The first laugh line in an amiable PMQs came as soon as Labour’s indomitable deputy stood up. Explaining why she was at the despatch box, Angela Rayner slipped a sly, almost imperceptible shiv between her leader’s ribs saying he was in Samoa, looking for ideas about economic growth.
There are many reasons to visit the far-flung tropical paradise but “ideas for economic growth” is not one of them.
Having said that, their ancestral traditions of headhunting, spear-fighting and feasting on the organs of enemies will serve us all well when Labour’s net zero requirements meet their industrial strategy – but that’s for another time.
Questioners asked Angela about her signature dishes – Renters Reform and Day One Rights – and her answers provoked short, dense shouts of approval from behind her. For all her policies’ morbid effects on the economy and society, on renters and workers, on jobs and health and workplace relations and prosperity – she brings joy to Labour hearts. She is Labour’s throbbing socialist soul and her party loves her for it.
What was Keir thinking, giving her his slot to go to Samoa? Free trip, of course, first class cabin, nice hotel, nodding palms. But the more his party sees of his deputy the more they yearn towards her. She is why they joined Labour. To champion the vulnerable, bring comfort to the weary, minister to the dying, forgive us our sins, make the world a better place.
That it means feasting on the organs of the working class by taking their jobs, bankrupting their companies and closing their factories need not be faced.
Thus, Angela was able to answer Oliver Dowden’s unanswerable question with insuperable ideological confidence. He asked, “What is her definition of working people?” and she cried, “All those people let down by 14 years of Tory failure!”

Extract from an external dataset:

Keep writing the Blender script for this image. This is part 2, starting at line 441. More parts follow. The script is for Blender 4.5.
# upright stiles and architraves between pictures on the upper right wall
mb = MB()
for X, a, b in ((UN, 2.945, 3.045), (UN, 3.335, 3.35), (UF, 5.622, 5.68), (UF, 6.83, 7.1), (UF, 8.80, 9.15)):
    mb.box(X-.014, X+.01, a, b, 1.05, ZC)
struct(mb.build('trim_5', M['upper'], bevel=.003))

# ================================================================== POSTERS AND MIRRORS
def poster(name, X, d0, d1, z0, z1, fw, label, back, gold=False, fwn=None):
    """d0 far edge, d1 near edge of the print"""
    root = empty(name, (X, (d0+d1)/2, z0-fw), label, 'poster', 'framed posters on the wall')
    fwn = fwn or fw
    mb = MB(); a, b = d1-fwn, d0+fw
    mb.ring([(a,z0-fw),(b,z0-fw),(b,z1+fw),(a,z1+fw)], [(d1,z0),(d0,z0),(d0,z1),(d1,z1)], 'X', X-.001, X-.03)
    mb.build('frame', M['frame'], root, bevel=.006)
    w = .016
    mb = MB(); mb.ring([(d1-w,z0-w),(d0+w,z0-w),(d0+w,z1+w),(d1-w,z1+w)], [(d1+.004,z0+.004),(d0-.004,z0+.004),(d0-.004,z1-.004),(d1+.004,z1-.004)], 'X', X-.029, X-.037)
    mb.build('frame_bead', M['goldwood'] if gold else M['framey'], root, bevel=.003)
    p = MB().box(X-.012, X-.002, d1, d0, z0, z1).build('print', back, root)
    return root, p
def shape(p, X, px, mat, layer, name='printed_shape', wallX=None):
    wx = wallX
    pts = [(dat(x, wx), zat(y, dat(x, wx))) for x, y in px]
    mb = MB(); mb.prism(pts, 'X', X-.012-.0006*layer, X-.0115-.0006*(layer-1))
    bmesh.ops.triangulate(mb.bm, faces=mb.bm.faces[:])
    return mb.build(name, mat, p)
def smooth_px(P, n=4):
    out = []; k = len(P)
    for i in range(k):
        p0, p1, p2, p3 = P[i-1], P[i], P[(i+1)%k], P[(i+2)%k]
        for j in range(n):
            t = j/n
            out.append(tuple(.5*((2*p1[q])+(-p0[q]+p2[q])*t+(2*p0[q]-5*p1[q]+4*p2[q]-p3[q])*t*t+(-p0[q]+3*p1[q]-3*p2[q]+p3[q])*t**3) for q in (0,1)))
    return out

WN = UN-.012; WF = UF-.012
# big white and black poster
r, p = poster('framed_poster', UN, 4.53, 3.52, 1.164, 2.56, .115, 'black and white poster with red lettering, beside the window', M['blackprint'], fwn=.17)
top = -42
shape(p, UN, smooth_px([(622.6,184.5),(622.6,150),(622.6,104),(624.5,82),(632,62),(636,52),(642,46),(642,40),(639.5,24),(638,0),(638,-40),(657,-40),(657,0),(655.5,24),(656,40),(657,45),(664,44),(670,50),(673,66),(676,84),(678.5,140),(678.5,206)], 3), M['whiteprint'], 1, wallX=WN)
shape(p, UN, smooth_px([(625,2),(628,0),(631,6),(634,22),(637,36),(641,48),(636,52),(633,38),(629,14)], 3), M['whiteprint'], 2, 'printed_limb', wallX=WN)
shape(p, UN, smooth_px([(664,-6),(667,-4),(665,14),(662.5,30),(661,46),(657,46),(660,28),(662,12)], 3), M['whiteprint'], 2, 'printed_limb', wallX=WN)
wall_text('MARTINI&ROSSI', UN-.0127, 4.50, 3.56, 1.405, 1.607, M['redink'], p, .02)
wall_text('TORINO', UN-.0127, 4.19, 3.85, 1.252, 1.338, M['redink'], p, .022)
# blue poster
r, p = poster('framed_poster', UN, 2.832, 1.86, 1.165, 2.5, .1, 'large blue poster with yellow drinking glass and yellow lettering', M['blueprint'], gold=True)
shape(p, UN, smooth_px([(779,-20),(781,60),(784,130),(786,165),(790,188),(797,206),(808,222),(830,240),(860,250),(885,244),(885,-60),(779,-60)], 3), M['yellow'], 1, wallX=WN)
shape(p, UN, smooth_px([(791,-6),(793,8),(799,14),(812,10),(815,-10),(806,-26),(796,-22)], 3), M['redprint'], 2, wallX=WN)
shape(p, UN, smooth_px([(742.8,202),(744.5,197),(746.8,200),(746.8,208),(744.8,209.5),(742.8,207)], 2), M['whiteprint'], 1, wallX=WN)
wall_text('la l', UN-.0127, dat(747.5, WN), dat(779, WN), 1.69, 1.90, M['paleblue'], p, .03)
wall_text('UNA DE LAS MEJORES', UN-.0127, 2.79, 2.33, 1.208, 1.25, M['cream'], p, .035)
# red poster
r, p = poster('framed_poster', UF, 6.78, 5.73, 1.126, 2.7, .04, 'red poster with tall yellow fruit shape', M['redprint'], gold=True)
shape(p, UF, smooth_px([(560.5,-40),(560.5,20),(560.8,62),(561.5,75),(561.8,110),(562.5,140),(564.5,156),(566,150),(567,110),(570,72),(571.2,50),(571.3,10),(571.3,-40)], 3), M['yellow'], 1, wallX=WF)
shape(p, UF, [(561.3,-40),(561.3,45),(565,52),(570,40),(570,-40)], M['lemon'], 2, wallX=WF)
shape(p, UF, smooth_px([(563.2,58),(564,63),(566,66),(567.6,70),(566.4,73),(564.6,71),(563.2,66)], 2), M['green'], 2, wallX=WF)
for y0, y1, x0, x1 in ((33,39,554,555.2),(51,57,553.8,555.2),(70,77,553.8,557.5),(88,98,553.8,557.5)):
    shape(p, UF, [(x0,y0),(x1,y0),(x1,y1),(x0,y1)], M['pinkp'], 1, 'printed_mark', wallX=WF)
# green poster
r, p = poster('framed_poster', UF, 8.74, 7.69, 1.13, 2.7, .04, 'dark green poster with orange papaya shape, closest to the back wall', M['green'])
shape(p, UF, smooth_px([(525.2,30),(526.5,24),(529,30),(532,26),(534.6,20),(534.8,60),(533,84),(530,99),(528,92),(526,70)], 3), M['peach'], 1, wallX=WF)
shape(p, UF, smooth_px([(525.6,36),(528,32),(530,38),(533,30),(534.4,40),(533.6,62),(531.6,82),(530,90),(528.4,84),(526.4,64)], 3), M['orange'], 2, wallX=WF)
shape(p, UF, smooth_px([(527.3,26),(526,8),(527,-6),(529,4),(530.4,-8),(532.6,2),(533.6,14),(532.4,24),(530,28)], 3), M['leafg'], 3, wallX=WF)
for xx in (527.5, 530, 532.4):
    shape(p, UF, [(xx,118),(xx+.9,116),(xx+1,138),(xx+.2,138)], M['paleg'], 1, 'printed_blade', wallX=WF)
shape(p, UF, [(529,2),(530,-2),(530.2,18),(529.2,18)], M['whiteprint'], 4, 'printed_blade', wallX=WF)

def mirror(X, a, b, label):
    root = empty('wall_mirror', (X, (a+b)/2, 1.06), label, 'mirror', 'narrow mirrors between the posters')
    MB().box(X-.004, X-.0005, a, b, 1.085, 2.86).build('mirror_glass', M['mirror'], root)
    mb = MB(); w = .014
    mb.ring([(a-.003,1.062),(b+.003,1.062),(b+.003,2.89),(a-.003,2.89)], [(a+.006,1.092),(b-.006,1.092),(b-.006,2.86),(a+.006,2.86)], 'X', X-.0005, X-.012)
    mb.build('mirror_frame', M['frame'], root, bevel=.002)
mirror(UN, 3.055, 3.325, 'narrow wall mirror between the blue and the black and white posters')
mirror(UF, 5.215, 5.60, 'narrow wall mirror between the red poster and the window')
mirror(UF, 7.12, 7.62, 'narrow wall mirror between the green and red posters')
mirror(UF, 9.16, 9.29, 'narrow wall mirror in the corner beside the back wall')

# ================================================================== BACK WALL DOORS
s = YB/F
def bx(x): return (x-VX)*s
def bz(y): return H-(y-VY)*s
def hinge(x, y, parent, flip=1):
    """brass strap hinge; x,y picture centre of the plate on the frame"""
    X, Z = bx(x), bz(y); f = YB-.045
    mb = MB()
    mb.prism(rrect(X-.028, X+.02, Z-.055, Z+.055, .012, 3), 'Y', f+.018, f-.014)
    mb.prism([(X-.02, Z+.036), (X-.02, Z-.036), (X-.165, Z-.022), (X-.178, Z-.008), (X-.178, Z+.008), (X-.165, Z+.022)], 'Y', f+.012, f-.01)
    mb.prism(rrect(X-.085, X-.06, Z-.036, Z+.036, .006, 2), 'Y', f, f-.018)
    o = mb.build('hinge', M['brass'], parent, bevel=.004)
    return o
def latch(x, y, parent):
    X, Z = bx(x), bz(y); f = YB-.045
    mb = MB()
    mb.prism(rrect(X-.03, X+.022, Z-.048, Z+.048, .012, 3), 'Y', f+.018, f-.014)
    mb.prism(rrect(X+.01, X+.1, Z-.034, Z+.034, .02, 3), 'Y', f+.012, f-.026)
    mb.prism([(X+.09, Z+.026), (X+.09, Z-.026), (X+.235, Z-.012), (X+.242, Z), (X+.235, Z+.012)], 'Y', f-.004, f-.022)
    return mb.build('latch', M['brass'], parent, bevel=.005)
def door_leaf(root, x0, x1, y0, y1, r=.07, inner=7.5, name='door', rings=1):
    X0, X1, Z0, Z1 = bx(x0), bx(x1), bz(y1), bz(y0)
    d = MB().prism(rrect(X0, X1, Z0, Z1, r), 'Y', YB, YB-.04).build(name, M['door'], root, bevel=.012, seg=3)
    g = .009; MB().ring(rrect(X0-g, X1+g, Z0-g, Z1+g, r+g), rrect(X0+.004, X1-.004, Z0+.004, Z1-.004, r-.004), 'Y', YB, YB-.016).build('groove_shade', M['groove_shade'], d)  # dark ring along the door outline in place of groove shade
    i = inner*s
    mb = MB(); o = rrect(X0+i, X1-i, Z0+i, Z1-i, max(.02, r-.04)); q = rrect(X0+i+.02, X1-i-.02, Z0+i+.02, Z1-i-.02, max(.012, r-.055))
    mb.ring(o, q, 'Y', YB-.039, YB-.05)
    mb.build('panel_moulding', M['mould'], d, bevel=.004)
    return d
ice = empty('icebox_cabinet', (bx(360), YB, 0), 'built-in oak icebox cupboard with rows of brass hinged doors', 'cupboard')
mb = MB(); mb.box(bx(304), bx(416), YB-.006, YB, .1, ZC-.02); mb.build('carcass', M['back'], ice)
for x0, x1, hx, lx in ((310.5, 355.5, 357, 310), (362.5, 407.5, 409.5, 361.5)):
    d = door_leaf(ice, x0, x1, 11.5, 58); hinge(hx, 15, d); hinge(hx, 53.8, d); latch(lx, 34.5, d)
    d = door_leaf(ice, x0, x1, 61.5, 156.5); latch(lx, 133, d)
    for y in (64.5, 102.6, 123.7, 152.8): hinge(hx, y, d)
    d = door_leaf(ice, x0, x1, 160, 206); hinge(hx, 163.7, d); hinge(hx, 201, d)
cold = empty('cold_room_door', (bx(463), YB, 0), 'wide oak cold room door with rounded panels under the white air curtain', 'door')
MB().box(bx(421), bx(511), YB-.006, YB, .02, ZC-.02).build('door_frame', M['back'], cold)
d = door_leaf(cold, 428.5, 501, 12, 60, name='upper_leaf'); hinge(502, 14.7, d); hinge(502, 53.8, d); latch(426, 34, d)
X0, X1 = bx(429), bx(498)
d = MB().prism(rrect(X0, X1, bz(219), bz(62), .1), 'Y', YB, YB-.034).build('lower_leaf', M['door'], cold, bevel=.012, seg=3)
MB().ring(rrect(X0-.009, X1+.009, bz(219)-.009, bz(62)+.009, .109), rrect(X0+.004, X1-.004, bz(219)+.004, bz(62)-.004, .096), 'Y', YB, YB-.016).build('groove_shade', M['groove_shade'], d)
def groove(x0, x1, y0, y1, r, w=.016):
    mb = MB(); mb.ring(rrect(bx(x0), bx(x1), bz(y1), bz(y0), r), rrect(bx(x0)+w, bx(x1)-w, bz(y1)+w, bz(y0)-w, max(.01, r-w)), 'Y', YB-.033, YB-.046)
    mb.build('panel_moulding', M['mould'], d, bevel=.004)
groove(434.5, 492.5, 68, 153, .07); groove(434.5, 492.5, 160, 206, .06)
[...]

It’s not the OED definition but it worked in the space.
Dowden asked if she agreed with the IFS who said that working people would suffer from an increase in employer NICs. He got ‘black hole’ back from that and so asked whether she agreed with herself when she described such an increase as an attack on working people?
She replied with Tory chaos, a 70-year high in taxes, and the mess they left behind.
Relations crossed a tipping point abruptly, as they can in the House, when Dowden mentioned this was to be their last exchange “Awwww!” And Angela referred to the Battle of the Gingers, and one or the other of them in the context of the Commonwealth talked about the shared “historical and cultural ties – much like the pair of us”. More “Awwwww!”
It was a glimpse of good nature and a life outside, below politics.
But she had to close on Tory chaos and “rebuilding Britain” and it was impossible not to reflect on our national ills. The 70-year tax high, the 100 per cent public debt, the sick bill, the economic stagnation – it all goes back to lockdown and the £400 billion debt (as Paul Hogan said, “No. THIS is a black hole.”).
The single greatest public policy error in anyone’s lifetime, it was mandated by the Tories and whooped on by Labour. Both parties implicated in and responsible for the fastest public spending since World War Two, and neither side now able to acknowledge the error
As the Tories go into their Corbyn years, the argument in this form won’t win for either party. They are two fighting crocodiles in a death roll with each other. It will end in tears, obviously, and two very sorry crocodiles.
No wonder Nigel Farage is looking so cheerful.
PS: A late questioner gave us a nice example of political overreach. She wanted her Government “to do everything to keep menopausal women happy, healthy and wonderful”.
Of the many things beyond the power of government – even more than bringing peace to the Middle East – that is almost certainly the first.
Those who are sated of Labour’s gift-aid scandals may look forward to a few sex-based novelties. The Labour couple said to have been at it in the Reasons Room (not the Reasons Room!) have been relocated to the Aye Lobby lavatory. This is an anonymous revelation even when the couple is named as no one has ever heard of them. They are new intake, as Frankie Howerd would be pleased to note. On the other hand, a more prominent name is said to be running amok on the estate with a libido the size of a small pig – knocking down fences, rooting in the soil, and truffling in public. That name can’t be suppressed forever, can it? It’s in no one’s interests.